Como se puede observar con claridad se percibe una acelerada caída del militantismo político tradicional. Quizás el elemento más paradigmático se observa cuando el llamado reparto de listas (la distribución en vía pública de las hojas de votación) que se hace en su abrumadora mayoría por personas rentadas, sin vinculación alguna con el sector político. Es decir, se pasó de la militancia voluntaria a la militancia compensada (el pago al militante por el tiempo dedicado) y de ella a la contratación del trabajo político para fines político-electorales, sin que el contratante tuviese adhesión alguna al grupo político para el que presta sus servicios (de paso, en negro, con absoluto conocimiento, aquiescencia y hasta estímulo de las autoridades)

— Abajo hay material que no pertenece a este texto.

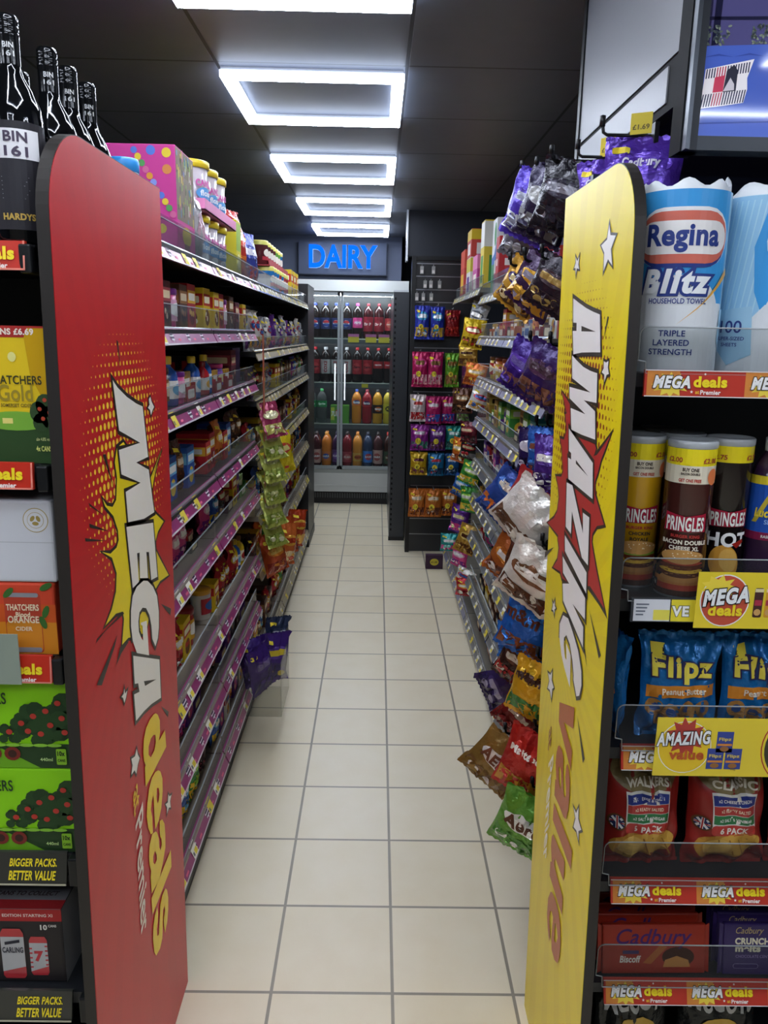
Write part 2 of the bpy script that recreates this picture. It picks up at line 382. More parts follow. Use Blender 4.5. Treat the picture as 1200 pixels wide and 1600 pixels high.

Estos movimientos religiosos volcados a la política tienden a suplir esa carencia. Aportan gente con un fervor como tuvieron hace tiempo los frenteamplistas (hasta hace una o dos décadas), blancos (especialmente los wilsonistas hace tres décadas) y los batllistas (por el mismo tiempo). Y también el fervor de herreristas, batllistas del viejo Batlle, socialistas, comunistas y anarquistas hace tres cuarto siglo o un siglo. Si algo ha demostrado la militancia, cuando existe, es que su eficacia, su productividad, no es posible suplirla con personal rentado. Con límites, porque a veces el exceso de fanatismo de los militantes genera más rechazo que adhesión. Eso se vivió siempre y en todas las tiendas.